10 Şubat 2011 Perşembe

çok klasik ama

sözlere değil de eylemlere bakıyorum.
açıkça ve soyut olmadan yazmaya çalışacağım.
imla kurallarına da uyarak.
ameliyat olacaktım.
3 farklı doktorun 3 farklı sonucu oldu.
sigorta şirketlerinin ve hastanelerin ve buna dahil olan -bazen ulaşılmaz- doktorların karmaşaları oldu.
bütün bunların yanında, birlikte olduğum insan bana çok destek oldu. bu beni çok mutlu etti.

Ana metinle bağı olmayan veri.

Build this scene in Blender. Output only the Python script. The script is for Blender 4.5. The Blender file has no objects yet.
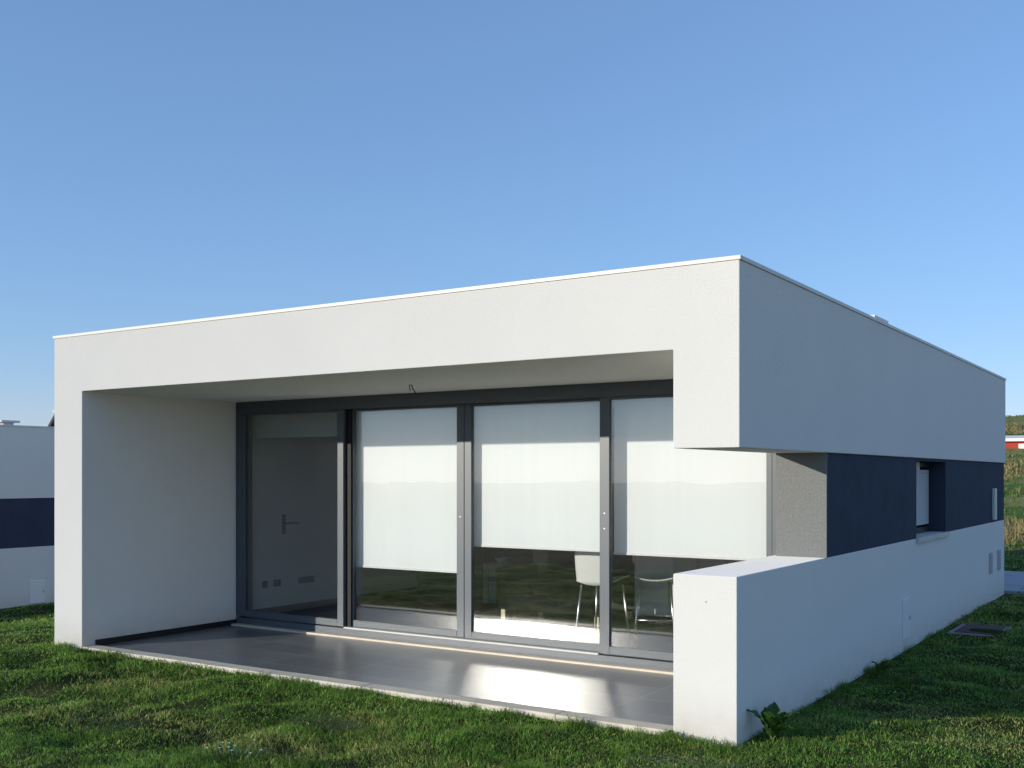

hepsinin ötesinde, ağladım. buna sevindim. ne zamandır birikmişti. oh dedim, gitsin, çıksın. oh derken, iyi niyetli olduğunu umduğum o kadın geldi. bırakma kendini dedi :) neyse. ne kadar çok dünya görüşü varsa, o kadar çok doktor tanısı var. yani sen x seven, y yiyen, z okuyan biri isen t tanısı koyarsın. ama c okuyup p yaparsan aynı veriye u diyebilirsin. bu çok karmaşık.
tüm bunların uzağında ve soğuğunda, birlikte çalıştığım ve sıklıkla güzel anmaya çalıştığım bu insan, ne kadar değersiz olduğumu bana yaşattı. buna ben izin verdim. üzüldüm. üzülmeye çok müsaittim. hani şöyle bir şey, ben ölsem, kendisine olan etkisini düşünecek ilk, öldüğüm için üzülmeyecek. bu insan doğası olabilir. bunu anlamaya çalışıyorum. iş ciddiyeti ve gereklilikleri, duyguların önüne geçtiğinde, ben bunu anlayamıyorum.
sevgili m,
senin kötü yönünü gördüm. toplamına kötü diyemem. bana çok kötü hissettirdin. aslında, bunu da yapan sen değilsin benim. ne demişti atıf yılmaz'ın filmindeki kadın, istemediğin şeyleri hayatından çıkaracak gücün var, çıkarabilirsin. seni isteyip istemediğime karar vermek üzereyim.
ne yazık ki bir sürü vakit geçirdik. bomboştu.